Once años sin buscar a Caín

Han transcurrido once años. España parece haberse transformado en otro país desde aquel día. Ha dejado de confiar en sí misma.

Una mañana del mes de marzo de 2004, jueves, vísperas de elecciones legislativas, España, y la Comunidad de Madrid con ella, comenzaba la jornada laboral confiadamente, como era costumbre. Los viajeros de la hora punta matutina se dirigían a sus destinos con el talante habitual. Con sus problemas cotidianos. Viajeros de todo origen y condición. Así vivíamos los españoles hasta ese día. A las 7.42, en cuatro trenes de Cercanías se produce una serie simultánea de explosiones sin aviso previo. En los trenes no iban políticos, ni jueces ni personas relevantes que pudieran concitar odios; viajaban trabajadores, estudiantes, personas que iban a cumplir con sus deberes habituales. Con seguridad que no tenían nada que ver con las lides electorales. Eran ciudadanos de los que hacen patria y de los que sostienen el Estado y sus instituciones. Ni ellos ni nadie hubieran podido imaginar que, para muchos -incluido mi hijo-, iba a ser el último viaje de su vida terrena. Nada hacía presagiar que, a pesar de las protestas sociales (guerra de Irak, Prestige...), España, país pacífico y en paz, pudiera ser objetivo de los odios y las iras desatadas de unos asesinos de inocentes o salvadores de la humanidad. Sí, yo estoy convencido de que un crimen tan técnico no lo hacen cuatro desharrapados; un crimen así obedece a causas u objetivos previamente definidos y calculados.

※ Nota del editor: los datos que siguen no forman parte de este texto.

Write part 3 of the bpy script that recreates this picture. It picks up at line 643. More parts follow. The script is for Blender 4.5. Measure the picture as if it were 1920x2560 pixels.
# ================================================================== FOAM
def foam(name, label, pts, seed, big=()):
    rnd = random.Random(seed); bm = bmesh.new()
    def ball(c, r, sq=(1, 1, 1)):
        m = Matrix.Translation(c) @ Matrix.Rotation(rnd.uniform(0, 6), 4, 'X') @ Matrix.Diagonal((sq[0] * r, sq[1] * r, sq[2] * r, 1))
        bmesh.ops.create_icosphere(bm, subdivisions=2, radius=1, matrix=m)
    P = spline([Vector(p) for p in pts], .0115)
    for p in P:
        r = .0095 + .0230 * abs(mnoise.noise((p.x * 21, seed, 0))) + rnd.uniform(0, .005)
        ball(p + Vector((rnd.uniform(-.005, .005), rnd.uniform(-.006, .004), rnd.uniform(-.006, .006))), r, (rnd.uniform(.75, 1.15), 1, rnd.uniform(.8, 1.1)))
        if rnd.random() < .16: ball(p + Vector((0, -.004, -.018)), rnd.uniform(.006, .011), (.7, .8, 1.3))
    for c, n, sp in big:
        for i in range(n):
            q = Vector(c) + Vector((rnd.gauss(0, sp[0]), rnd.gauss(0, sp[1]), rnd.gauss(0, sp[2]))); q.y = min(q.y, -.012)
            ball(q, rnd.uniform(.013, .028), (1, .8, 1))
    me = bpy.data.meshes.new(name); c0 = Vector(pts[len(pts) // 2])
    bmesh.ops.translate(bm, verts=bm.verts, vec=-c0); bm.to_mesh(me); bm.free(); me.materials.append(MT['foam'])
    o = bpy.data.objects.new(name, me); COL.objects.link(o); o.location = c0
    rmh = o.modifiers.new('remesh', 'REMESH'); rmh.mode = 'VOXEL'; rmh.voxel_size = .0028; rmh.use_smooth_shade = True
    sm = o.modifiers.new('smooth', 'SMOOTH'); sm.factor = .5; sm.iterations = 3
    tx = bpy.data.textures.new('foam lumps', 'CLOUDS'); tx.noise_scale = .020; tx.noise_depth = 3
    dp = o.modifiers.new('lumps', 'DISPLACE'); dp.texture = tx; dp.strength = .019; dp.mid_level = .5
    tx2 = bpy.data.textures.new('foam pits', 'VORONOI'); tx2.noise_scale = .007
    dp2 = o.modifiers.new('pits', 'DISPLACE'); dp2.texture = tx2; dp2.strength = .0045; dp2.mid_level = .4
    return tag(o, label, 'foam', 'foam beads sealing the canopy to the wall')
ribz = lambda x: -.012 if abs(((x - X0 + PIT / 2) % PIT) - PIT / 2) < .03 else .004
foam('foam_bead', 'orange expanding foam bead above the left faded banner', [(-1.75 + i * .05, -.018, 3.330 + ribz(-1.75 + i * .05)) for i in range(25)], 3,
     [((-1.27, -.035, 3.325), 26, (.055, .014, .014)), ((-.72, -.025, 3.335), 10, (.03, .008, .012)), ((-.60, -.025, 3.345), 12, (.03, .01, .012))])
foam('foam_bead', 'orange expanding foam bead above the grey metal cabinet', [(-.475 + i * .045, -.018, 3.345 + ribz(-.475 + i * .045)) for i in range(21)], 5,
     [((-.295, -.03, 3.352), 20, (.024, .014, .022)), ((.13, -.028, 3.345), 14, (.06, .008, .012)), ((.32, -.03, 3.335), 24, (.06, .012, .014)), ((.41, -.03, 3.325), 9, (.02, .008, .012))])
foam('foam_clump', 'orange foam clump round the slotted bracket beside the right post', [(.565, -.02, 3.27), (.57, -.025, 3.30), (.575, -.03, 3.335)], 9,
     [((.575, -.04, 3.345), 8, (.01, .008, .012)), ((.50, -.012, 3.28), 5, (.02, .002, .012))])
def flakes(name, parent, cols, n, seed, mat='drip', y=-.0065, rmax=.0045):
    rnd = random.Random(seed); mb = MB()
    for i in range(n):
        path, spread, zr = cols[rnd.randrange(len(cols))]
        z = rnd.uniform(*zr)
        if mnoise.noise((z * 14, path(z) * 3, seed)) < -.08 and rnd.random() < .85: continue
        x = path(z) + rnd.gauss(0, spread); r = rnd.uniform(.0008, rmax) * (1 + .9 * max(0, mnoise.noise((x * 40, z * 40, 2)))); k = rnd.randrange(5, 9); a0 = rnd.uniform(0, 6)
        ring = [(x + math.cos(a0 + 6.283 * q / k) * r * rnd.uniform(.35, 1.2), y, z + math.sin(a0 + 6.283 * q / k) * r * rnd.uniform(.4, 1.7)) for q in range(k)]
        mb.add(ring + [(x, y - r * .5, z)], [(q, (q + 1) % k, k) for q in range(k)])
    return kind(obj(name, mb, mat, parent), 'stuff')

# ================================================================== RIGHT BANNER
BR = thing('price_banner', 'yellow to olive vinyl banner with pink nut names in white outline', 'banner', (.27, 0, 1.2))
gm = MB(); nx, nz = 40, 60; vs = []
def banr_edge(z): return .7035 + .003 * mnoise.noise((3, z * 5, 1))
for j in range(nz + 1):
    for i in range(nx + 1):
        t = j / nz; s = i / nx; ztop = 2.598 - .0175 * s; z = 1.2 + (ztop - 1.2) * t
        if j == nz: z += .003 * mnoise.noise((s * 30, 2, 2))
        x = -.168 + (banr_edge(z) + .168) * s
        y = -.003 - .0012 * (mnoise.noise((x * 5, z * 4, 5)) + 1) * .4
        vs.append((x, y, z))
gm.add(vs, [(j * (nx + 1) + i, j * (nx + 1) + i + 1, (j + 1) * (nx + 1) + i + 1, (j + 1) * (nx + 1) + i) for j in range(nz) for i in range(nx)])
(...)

Fuera como fuere, sólo los autores -por acción o complicidad- conocen su identidad. Han transcurrido once años. España parece haberse transformado en otro país desde aquel día. Ha dejado de confiar en sí misma. Ha pasado a ser un país dirigido por hombres y mujeres carentes de valores y principios. La corrupción y la ineficiencia nos han invadido por doquier. En el ámbito individual, en cambio, florecen empresarios y deportistas de valía. Parecen no querer enterarse de lo realmente ocurrido, ni de los sufrimientos generados, ni de la deuda pendiente con las víctimas y con el pueblo. Al fin, el atentado no iba dirigido contra las personas concretas que lo sufrimos. La finalidad era bien distinta. Tal vez podamos vislumbrarla si analizamos la evolución regresiva que hemos experimentado, tanto en los planos político y social como en lo relacionado con nuestra posición en Europa y en el mundo. Hemos dejado de ser "un gran país" para transformarnos en diecisiete taifas enfrentadas entre sí. Esto contrasta con la autocomplacencia y el bienestar en que aparentan vivir nuestras clases dirigentes. Ellos no parecen echar en falta a los que perdimos ese día, ni reparar en todo el dolor generado.

Los pueblos que procedemos de la cultura grecolatina y profundamente enraizados en el cristianismo, seamos o no practicantes, tenemos tendencia a interpretar los acontecimientos de nuestras vidas y de la historia con la óptica de la Sagrada Escritura. Creo que no podemos encontrar mejor paradigma para hacerlo. En numerosas ocasiones he rememorado el libro del Génesis, creo que es en el capítulo IV, en que se narra -con la literatura de la época- la muerte de Abel a manos de su hermano Caín. Según la narración bíblica, el primer fratricida cometió el crimen por envidia de la virtud de su hermano, seguramente habría otras razones pero lo que resulta evidente es que algún trastorno muy grave se produjo en la mente y el corazón del autor. Cuando el Creador le pregunta por Abel le responde no con la verdad sino con una pregunta: "¿Acaso soy yo el guardián de mi hermano?". Y Yaveh le conmina: "La sangre de tu hermano clama a mí desde la tierra".

Se puede establecer un paralelismo entre esta narración y los muchos crímenes cometidos a lo largo de la historia de la humanidad. En el caso de los trenes de Cercanías, sólo conocemos a los abeles, los cainitas permanecen ocultos mientras preguntamos: ¿quién?, ¿por qué? ¿para qué? Ninguno de los responsables de las instituciones de nuestro Estado de Derecho, incumpliendo sus deberes y sus juramentos, y transcurridos once años del abominable atentado, hacen siquiera un mínimo gesto para desenmascarar a Caín.

Hoy he leído una frase de Friedrich Schiller: "La confianza es la madre de las grandes acciones". ¿No tendremos los españoles un déficit de ambas?

Recogiendo la fórmula del juramento realizado por nuestros representantes, podemos concluir: "Si cumplís con vuestras promesas, que Dios y la Patria os lo premien, y si no, que os lo demanden".